# [Provided material]
════════════════════
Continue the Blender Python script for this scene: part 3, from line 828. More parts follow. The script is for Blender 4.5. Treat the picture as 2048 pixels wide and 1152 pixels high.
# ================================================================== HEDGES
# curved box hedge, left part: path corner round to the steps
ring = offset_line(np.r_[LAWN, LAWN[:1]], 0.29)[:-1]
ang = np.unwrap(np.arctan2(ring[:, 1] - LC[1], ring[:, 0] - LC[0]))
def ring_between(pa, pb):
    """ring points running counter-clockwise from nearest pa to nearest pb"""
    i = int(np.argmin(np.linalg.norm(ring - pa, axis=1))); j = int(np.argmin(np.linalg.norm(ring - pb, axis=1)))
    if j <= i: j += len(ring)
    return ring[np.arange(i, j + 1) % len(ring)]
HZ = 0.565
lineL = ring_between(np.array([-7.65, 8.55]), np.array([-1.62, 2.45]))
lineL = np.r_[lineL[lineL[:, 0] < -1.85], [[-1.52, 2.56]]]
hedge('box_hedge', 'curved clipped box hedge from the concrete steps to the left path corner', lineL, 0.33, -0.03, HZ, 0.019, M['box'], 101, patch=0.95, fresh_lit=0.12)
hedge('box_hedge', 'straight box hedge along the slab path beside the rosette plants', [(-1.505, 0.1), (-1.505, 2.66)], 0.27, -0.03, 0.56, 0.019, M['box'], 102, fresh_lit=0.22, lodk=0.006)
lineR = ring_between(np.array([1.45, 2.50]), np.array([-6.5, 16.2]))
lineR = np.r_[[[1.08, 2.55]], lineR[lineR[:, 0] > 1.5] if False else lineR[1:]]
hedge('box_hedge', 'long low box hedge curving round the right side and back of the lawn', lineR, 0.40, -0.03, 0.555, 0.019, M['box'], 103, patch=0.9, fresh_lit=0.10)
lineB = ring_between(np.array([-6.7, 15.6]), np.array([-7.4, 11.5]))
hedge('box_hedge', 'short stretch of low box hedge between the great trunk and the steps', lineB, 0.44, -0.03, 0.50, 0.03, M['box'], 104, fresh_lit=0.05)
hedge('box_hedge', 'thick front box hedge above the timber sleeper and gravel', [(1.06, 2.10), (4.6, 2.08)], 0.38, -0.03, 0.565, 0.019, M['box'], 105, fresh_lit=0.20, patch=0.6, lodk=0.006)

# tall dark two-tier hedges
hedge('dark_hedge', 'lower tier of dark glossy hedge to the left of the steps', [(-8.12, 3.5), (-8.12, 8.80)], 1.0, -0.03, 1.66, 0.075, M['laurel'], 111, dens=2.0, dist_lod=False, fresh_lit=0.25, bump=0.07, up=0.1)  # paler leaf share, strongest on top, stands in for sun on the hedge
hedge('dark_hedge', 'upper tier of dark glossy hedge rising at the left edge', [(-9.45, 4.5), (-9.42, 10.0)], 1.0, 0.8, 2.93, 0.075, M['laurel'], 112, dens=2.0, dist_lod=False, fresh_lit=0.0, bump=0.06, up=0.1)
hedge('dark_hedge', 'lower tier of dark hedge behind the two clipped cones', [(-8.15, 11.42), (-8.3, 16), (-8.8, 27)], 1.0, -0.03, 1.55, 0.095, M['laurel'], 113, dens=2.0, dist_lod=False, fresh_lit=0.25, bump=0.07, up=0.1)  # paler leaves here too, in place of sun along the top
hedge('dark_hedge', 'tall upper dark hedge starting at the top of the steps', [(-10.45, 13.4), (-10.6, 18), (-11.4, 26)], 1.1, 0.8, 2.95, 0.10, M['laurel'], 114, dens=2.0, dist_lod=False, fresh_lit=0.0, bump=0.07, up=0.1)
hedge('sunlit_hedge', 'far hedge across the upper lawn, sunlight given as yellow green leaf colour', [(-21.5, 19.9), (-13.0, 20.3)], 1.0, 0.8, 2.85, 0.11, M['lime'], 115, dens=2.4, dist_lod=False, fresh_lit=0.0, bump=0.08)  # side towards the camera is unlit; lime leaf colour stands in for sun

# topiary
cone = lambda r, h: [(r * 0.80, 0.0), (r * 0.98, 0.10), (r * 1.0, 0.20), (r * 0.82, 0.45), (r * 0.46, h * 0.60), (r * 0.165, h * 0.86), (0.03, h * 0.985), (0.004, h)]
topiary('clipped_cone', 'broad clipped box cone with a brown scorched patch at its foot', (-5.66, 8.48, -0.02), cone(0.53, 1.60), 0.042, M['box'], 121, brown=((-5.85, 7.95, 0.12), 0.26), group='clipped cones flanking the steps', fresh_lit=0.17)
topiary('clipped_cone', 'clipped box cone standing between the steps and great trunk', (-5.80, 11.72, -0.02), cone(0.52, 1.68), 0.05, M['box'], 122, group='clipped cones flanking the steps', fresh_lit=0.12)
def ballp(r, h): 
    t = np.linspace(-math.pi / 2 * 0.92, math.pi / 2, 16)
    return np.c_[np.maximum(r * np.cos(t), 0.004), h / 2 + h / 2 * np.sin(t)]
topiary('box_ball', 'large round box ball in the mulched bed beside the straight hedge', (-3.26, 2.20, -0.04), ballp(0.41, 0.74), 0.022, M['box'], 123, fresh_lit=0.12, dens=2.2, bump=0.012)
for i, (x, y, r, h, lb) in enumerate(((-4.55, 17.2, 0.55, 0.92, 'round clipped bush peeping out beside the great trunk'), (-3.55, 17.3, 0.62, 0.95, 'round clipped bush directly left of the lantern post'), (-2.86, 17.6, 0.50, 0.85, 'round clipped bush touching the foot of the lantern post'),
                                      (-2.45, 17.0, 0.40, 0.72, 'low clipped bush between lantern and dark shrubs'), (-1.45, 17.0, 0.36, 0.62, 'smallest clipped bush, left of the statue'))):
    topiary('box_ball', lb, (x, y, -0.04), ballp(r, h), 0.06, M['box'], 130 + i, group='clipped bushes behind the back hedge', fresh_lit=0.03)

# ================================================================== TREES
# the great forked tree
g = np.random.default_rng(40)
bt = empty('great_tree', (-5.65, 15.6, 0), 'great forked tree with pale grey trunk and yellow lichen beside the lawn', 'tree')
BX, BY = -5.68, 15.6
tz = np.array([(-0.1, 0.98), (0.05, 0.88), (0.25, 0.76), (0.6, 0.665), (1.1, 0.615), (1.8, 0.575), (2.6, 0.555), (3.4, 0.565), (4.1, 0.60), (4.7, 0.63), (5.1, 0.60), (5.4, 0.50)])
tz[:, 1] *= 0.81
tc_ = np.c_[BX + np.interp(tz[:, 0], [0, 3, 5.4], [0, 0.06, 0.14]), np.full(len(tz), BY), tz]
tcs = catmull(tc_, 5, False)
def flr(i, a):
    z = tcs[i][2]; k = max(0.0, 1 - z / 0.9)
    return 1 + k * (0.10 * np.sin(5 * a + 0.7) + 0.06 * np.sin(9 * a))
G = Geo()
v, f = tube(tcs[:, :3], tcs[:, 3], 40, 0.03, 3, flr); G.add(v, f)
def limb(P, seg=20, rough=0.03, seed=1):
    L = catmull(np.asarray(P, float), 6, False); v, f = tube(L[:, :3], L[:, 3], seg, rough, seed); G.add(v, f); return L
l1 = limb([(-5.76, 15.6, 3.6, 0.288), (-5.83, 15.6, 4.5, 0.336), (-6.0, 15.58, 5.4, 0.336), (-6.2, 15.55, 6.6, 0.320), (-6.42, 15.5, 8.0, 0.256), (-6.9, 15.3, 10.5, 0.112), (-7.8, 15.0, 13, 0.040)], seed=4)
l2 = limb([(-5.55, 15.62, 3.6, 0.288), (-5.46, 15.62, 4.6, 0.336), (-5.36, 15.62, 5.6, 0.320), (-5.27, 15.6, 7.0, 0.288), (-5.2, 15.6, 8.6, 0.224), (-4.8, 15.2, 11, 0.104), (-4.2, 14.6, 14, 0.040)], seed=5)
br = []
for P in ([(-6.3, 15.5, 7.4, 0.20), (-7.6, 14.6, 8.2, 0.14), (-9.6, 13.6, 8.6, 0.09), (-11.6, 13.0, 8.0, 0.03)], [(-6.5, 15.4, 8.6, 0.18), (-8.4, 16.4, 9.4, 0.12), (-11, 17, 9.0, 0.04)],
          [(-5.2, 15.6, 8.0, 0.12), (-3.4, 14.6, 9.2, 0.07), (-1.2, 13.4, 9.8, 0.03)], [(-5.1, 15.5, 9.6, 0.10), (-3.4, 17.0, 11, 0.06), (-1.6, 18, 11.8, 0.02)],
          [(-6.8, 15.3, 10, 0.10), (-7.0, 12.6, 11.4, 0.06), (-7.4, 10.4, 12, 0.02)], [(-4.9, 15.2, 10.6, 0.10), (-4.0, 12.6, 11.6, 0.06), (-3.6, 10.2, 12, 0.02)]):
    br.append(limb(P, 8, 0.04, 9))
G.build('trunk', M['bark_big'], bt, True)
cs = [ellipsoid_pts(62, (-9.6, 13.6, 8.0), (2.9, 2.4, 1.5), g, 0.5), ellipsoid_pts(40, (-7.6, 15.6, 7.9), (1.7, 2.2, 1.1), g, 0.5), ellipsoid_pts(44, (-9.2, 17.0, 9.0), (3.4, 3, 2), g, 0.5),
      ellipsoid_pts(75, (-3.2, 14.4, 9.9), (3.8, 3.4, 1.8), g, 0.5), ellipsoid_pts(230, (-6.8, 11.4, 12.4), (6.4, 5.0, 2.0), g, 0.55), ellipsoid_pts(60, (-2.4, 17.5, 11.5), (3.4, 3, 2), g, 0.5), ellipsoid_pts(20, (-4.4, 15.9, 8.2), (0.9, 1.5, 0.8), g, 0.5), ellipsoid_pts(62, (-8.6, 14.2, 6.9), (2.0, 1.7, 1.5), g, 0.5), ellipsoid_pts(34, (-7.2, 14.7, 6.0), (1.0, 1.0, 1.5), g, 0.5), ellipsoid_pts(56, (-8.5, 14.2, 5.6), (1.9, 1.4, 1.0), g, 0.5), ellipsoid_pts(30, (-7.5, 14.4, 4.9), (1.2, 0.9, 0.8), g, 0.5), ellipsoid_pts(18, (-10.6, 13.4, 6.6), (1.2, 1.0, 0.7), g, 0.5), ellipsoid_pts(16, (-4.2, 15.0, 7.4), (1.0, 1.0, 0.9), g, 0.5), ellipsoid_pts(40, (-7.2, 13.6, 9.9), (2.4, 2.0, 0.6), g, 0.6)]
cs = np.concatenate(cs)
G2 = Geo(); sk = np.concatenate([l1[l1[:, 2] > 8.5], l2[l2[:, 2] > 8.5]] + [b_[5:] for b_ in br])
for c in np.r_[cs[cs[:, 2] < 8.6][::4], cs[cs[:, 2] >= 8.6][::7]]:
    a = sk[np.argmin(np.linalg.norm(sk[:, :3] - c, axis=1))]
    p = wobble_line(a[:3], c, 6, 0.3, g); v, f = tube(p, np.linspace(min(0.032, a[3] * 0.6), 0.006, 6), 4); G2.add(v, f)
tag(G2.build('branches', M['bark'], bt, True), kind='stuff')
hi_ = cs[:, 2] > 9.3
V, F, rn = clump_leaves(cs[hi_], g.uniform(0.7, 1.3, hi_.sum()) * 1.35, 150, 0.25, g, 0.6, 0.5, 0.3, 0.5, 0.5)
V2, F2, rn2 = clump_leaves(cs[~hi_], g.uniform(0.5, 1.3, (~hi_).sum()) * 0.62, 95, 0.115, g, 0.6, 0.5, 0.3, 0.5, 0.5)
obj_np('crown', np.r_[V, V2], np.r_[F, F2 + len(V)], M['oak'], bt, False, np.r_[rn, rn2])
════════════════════
# [Short exercise]
Extract the lines from the line with "hedge('dark_hedge', 'lower tier of dark glossy" through the line with "hedge('dark_hedge', 'lower tier of dark hedge". Keep both of those lines, copy everything exactly, and add nothing.

# [Exercise result]
hedge('dark_hedge', 'lower tier of dark glossy hedge to the left of the steps', [(-8.12, 3.5), (-8.12, 8.80)], 1.0, -0.03, 1.66, 0.075, M['laurel'], 111, dens=2.0, dist_lod=False, fresh_lit=0.25, bump=0.07, up=0.1)  # paler leaf share, strongest on top, stands in for sun on the hedge
hedge('dark_hedge', 'upper tier of dark glossy hedge rising at the left edge', [(-9.45, 4.5), (-9.42, 10.0)], 1.0, 0.8, 2.93, 0.075, M['laurel'], 112, dens=2.0, dist_lod=False, fresh_lit=0.0, bump=0.06, up=0.1)
hedge('dark_hedge', 'lower tier of dark hedge behind the two clipped cones', [(-8.15, 11.42), (-8.3, 16), (-8.8, 27)], 1.0, -0.03, 1.55, 0.095, M['laurel'], 113, dens=2.0, dist_lod=False, fresh_lit=0.25, bump=0.07, up=0.1)  # paler leaves here too, in place of sun along the top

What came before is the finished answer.